R. Urbonaitė. Are we really prepared to obstruct the export of crooked mirrors from Russia?

Rima Urbonaitė
Rima Urbonaitė DELFI / Andrius Ufartas

If a state has nothing to boast of in terms of social guarantees, science development, education or economics, all it can do is blame all its failures on an external opponent and fill the foundation of state building with a mixture of militarism and nationalism,” this is a statement from a country which typically spends a third of its budget revenue for power structures and solely defence spending reached 17% this year, two or even three times greater expenses than those on education or healthcare, Rima Urbonaitė writes on LRT.lt.

This is a statement by those who spend the majority of their time reporting about military conflicts involving their own country.

This is what the news portal Sputnik had to say, using headings which compare supposed Lithuanian militarism as increasingly similar to that of African countries, when writing about Lithuania’s intentions to dedicate 2% of its GDP on defence spending. No matter that Lithuania certainly dedicates more funding to education than to defence, unlike Russia.

Just back in 2016 Russia itself spent 5.3% of its GDP on defence, during a time of economic crisis. This means that we had a situation where Lithuanian military expenses reached 636 million US dollars (1.5% of the country’s GDP), while Russian expenses reached around 69 billion US dollars. What Russia is seeking, considering its views that the collapse of the USSR is a massive geopolitical disaster, and the expansion of NATO and the EU is a Western geopolitical expansion, is not hard to tell. This is why extra funds received upon the slight recovery of oil prices are once again poured into the military. Perhaps we should not be surprised that Russia’s government and business elite sends its children to study abroad, or for healthcare procedures in Germany, Israel or the USA, despite screaming at the top of their lungs how decadent the West is and how the USA is the axis of evil.

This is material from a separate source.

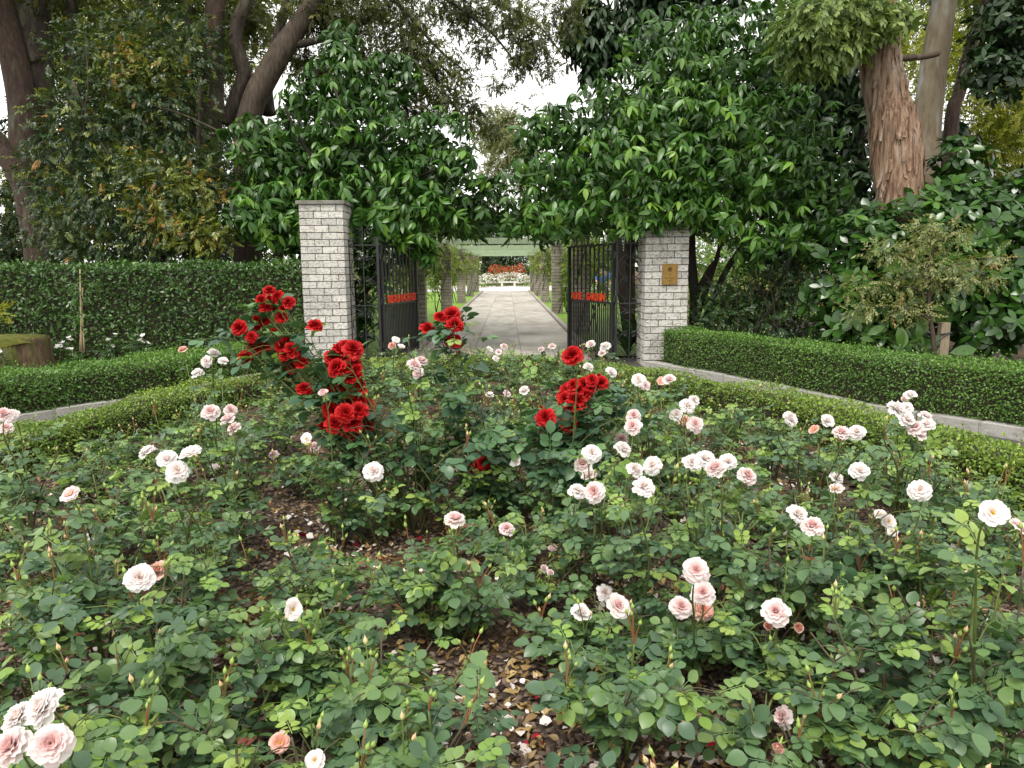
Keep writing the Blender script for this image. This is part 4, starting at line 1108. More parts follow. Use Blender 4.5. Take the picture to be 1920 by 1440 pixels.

Would you believe that a water pump is opened in an African village with balloons released and officials cutting red tape? Perhaps not. But this also happens in Russia. In Russia where people wait for the same gas for decades, right next to the major cities.

Facts, many of us do not know the real numbers. Lithuanian Russians or even many Lithuanians know Russia as something completely different than what you can find when analysing the facts, rather than just watching Russian broadcasting. You can of course ban them more and more. Or perhaps we need to talk? Speak calmly, based on facts and numbers, ones which most raise discontent because they break myths, break the crooked mirrors and turn the great power into a dwarf, just that it has a nuclear weapon in its pocket, but a dwarf nonetheless. It is not a proof of might to, driven by phantom pains, take the territory of another country or react in hysteria that a small neighbour is intent to perform its commitments to NATO partners.

But we often also only speak in emotion. While T. Venclova said, “If we are on the frontline (and that is probably a fact) – in the trenches we need discipline, awareness and calm resilience, also a firm cooperation, unfettered by ambitions, particularly with those on our flanks.” Our fence is being constantly set on fire and that’s a fact. But what do we need more – loudspeakers to shout that we’re burning or fire extinguishers to put the fire out?

We need not answer with the same nationalism, nor mirror propaganda or hysteria and panic that has become norm in Russia. But systematic work to ensure our security, as a home insurance against a fire in high risk buildings, is necessary. Unbiased discussion with all our public groups is also a necessity.

And we cannot operate on the principle of ticking off checkboxes. It is great that we see a view in the Freedom Picnic that you wouldn’t ever see in Russia. But less so when you see a young Lithuanian citizen asking the Minister of National Defence, what we will feature in the national defence classes and the latter send him to the Minister of Education and Science. Then the same tenacious youth asks, with justification, once more, pointing to the civic lessons which have become a circus because anyone teaches it any way they want. The answer from the Minister of Education and Science is shocking because apparently the ministry does not answer for quality, but it will apparently be something done by the military.

So why are we enraged by somewhat inappropriate little songs, if we still have a long way to go and continue to ignore those in Lithuania who live in the world of Kremlin constructed myth and believe in the special Russian spirit and culture which has long been worn out and is now frightening to touch because of the taint of politics on it. We need to reflect on ourselves critically and think well, how we should act because the number of threats will not decline, but for some reason all scientific studies are left in drawers rather than becoming the basis for real policy.